Bilim tarihçisi Ekmelettin İhsanoğlu’nun “Osmanlı Modernleşmesinde İlk Adımlar” adlı kitabında okudum. (Ötüken Yayınları)
İlk Türk matbaasının kurulmasından 1839’da Tanzimat’ın ilanına kadarki 112 yılda toplan 28 fen kitabı basmışız, evet sadece 28 tane!
Tanzimat devrinde, 1840-1876 arasındaki 36 yılda bu sayı 242’ye çıkmış!
Modernleşmenin zorluklarını bu yöndeki idealistçe gayretleri görmek için İhsanoğlu’nun bu kitabını tavsiye ederim.
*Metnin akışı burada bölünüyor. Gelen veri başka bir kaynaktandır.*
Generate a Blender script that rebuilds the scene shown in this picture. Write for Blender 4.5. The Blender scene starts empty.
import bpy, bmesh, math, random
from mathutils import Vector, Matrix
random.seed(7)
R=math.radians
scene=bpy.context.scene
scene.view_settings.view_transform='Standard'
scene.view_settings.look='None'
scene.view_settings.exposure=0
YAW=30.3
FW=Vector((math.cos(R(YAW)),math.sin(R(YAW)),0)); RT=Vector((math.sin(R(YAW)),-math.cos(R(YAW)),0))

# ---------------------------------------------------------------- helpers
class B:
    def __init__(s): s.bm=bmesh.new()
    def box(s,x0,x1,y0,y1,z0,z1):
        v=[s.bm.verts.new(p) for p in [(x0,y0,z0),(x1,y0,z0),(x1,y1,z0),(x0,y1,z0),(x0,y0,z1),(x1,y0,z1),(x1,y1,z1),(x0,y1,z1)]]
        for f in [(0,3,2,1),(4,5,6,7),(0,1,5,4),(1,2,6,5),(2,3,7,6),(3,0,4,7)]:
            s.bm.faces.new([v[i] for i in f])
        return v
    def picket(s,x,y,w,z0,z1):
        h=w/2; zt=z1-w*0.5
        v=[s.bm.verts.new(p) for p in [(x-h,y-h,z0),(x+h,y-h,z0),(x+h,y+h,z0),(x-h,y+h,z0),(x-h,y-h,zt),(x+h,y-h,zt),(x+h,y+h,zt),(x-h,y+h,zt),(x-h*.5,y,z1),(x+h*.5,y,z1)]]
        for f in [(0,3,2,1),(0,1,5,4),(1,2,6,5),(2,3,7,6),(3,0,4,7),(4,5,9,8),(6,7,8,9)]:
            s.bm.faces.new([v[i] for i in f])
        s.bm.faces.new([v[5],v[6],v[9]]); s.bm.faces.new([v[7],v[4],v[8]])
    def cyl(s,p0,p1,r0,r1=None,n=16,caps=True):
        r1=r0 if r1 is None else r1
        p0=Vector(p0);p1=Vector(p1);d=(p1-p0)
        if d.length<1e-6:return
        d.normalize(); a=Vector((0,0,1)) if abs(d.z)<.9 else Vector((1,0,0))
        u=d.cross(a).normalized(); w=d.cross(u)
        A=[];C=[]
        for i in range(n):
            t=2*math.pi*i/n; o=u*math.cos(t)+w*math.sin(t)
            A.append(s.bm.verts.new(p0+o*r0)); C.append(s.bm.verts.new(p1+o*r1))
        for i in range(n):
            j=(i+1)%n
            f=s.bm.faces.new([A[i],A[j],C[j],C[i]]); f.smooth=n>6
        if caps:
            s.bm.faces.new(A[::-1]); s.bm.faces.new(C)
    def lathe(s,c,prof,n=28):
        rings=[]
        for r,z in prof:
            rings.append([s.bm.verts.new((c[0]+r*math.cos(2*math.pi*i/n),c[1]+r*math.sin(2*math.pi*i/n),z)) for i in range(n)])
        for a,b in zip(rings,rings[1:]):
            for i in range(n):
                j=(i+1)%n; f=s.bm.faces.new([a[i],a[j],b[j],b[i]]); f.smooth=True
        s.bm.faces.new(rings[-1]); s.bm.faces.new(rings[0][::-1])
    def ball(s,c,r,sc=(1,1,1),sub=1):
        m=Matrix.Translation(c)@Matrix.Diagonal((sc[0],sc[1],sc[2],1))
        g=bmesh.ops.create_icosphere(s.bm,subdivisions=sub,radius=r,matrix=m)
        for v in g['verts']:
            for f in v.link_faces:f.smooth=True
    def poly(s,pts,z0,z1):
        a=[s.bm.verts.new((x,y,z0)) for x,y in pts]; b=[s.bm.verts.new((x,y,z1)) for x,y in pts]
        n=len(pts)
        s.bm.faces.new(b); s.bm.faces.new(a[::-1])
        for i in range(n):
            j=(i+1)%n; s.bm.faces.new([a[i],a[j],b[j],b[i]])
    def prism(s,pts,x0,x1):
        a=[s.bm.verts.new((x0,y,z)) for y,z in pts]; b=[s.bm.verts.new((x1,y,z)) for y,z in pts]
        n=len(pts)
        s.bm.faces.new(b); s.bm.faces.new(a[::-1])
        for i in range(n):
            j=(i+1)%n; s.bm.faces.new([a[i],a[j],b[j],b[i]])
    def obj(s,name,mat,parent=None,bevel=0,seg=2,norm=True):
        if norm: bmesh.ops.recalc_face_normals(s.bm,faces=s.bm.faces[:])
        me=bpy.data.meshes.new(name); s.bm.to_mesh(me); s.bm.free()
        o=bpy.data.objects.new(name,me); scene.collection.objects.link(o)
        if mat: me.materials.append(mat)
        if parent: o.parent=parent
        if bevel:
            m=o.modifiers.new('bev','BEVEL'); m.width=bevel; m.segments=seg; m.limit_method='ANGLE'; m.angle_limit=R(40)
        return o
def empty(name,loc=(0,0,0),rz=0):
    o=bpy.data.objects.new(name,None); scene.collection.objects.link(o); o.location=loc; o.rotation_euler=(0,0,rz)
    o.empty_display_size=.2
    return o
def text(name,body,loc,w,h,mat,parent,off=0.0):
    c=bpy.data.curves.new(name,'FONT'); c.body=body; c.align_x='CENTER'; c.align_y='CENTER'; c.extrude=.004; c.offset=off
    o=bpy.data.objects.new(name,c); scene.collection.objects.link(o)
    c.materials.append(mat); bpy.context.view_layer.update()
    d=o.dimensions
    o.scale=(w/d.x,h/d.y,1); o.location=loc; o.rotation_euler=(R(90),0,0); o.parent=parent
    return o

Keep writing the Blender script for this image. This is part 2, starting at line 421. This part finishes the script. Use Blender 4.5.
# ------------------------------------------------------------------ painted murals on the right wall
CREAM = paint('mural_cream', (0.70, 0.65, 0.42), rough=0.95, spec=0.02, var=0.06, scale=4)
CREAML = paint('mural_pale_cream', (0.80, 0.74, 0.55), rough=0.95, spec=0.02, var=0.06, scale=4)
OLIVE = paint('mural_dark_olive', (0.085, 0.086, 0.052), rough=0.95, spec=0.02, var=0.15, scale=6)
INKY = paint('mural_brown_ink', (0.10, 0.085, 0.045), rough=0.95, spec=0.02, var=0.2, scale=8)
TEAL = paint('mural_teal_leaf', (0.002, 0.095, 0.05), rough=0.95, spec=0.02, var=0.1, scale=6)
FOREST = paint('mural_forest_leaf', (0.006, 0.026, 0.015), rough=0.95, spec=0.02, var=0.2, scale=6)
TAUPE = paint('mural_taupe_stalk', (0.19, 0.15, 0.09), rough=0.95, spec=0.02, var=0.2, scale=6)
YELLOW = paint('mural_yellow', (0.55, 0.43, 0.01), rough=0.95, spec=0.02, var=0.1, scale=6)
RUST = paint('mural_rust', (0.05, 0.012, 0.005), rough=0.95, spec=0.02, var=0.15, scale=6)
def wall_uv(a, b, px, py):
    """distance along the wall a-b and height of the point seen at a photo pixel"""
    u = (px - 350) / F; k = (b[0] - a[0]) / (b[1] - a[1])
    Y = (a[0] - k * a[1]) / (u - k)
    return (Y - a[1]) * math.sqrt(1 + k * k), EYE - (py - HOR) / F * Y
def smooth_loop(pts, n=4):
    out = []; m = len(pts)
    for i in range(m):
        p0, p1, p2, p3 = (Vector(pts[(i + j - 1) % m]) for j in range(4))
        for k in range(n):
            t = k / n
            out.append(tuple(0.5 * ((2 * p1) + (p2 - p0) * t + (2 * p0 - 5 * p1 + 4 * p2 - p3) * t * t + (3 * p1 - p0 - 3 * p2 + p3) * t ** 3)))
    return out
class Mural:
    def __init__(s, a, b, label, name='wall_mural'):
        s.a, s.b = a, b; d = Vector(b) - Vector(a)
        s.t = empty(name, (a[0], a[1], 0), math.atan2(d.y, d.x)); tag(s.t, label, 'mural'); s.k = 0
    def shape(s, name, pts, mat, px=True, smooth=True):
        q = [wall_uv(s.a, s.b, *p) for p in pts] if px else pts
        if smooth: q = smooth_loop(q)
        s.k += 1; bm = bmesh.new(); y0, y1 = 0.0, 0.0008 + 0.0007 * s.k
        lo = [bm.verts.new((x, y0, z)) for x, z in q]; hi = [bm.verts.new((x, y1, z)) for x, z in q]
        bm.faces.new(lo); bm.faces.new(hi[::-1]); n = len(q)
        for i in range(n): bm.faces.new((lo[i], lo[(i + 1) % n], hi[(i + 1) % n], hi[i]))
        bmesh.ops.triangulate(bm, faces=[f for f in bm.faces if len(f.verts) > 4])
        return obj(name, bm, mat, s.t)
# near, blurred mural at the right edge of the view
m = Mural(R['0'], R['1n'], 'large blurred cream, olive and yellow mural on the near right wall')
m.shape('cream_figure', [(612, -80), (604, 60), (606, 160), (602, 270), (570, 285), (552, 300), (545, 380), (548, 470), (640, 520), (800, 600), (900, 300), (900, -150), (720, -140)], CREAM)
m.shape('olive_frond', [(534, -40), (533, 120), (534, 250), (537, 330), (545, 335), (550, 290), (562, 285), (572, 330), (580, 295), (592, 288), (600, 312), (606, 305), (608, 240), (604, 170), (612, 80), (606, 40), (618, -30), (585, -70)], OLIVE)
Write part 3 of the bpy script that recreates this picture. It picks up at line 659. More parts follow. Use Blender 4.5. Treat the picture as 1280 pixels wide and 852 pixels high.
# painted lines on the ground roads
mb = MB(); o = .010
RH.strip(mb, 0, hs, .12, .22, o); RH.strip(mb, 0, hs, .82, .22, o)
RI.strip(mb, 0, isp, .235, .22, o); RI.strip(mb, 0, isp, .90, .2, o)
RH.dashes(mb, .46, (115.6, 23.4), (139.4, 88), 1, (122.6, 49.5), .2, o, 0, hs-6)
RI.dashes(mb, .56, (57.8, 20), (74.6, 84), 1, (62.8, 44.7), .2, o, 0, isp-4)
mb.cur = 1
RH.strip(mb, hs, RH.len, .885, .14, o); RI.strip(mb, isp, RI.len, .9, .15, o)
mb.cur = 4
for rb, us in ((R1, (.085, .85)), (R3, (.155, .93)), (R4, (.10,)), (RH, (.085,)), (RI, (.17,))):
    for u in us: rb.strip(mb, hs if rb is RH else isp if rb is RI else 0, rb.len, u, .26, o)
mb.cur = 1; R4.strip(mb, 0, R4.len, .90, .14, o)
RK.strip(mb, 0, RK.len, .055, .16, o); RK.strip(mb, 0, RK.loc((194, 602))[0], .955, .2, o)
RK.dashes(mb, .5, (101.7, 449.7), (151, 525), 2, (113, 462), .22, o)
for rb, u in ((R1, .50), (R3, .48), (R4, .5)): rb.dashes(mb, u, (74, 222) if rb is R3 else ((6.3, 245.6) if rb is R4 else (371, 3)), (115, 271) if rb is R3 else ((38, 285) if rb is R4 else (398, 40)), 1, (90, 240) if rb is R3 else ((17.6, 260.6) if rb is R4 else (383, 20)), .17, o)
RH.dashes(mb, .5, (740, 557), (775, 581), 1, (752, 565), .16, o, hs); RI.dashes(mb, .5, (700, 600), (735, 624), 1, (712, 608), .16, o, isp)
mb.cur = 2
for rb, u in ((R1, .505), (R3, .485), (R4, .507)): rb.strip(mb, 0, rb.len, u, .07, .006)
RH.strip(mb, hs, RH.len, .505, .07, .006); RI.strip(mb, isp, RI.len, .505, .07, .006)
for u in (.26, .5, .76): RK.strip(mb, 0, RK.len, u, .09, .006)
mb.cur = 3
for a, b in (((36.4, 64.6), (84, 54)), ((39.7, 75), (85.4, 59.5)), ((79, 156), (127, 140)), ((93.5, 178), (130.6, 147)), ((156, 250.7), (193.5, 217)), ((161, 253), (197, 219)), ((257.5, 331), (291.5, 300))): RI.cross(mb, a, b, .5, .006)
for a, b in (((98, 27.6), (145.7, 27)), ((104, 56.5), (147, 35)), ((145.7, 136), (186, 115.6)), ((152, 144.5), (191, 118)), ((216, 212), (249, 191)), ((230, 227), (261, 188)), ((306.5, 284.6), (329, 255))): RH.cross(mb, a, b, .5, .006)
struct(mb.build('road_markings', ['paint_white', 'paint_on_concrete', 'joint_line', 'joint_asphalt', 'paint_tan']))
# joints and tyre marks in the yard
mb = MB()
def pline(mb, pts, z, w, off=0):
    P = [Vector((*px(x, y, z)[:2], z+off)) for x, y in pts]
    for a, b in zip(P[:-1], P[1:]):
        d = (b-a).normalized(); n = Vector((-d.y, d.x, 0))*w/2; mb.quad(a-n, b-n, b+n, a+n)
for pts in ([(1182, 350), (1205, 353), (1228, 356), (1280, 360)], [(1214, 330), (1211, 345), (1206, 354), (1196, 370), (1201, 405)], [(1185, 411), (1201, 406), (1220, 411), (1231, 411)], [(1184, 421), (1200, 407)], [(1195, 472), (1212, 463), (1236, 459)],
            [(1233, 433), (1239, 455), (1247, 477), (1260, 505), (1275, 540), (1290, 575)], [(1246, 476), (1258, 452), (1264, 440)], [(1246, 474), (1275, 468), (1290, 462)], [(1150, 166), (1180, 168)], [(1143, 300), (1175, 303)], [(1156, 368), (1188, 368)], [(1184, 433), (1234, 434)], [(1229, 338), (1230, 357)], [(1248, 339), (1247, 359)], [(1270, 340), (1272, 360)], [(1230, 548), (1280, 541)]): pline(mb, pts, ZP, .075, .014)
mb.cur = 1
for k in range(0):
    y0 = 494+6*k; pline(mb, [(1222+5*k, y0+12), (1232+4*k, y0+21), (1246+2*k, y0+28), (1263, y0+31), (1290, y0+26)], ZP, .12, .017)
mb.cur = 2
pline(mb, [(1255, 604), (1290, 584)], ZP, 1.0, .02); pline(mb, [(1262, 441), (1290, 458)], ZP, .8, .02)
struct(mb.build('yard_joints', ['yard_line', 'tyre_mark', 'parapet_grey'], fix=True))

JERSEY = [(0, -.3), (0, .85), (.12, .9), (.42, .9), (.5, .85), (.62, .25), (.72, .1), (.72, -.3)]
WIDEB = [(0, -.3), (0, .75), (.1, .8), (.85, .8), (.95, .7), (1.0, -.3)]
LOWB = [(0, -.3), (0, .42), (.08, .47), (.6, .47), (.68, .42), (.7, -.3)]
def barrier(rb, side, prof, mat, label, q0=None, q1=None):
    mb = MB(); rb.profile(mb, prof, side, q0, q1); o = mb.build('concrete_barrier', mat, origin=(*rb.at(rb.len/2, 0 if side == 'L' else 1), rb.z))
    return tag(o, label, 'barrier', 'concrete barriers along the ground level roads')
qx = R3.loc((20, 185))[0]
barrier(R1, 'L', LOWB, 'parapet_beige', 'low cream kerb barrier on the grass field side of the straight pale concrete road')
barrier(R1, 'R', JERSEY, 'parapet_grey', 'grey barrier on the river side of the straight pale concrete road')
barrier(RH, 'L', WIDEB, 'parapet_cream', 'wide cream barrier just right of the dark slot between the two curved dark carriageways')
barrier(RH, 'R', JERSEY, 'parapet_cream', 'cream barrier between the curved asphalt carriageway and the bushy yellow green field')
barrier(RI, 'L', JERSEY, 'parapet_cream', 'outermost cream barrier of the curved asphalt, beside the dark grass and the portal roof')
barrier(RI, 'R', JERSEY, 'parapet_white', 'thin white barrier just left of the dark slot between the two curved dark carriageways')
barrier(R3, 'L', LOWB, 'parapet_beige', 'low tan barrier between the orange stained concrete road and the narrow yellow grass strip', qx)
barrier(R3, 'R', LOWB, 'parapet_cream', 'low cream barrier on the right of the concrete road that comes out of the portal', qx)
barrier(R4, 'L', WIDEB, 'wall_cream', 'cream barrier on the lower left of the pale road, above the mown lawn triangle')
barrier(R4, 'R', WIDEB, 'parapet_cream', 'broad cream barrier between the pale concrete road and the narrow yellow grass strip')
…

Fakat hiç unutmayalım. Biz 19. Yüzyılda Tanzimat döneminde modern bilimle tanışmaya çalışırken, Descartes’ın “Metot Üzerine Konuşma”sı 1637 yılında matbaa da basılmıştı… Newton’ın “Principia Mathematica”sı 1687’de matbaada basılmıştı.
Milyonlar okuyordu…
Bizde İbn Rüşd’ün felsefeyi savunan “Tehafüt”ünden İstanbul kütüphanelerinde sadece 4 nüsha el yazması vardı, Avrupa’da yine matbaalarda basılıyor, kürsülerde tartışılıyordu!
Hazin olan, 21 yüzyılda popülizme karşı bilimi ve üniversite özerkliğini savunma zorunda kalmaktır.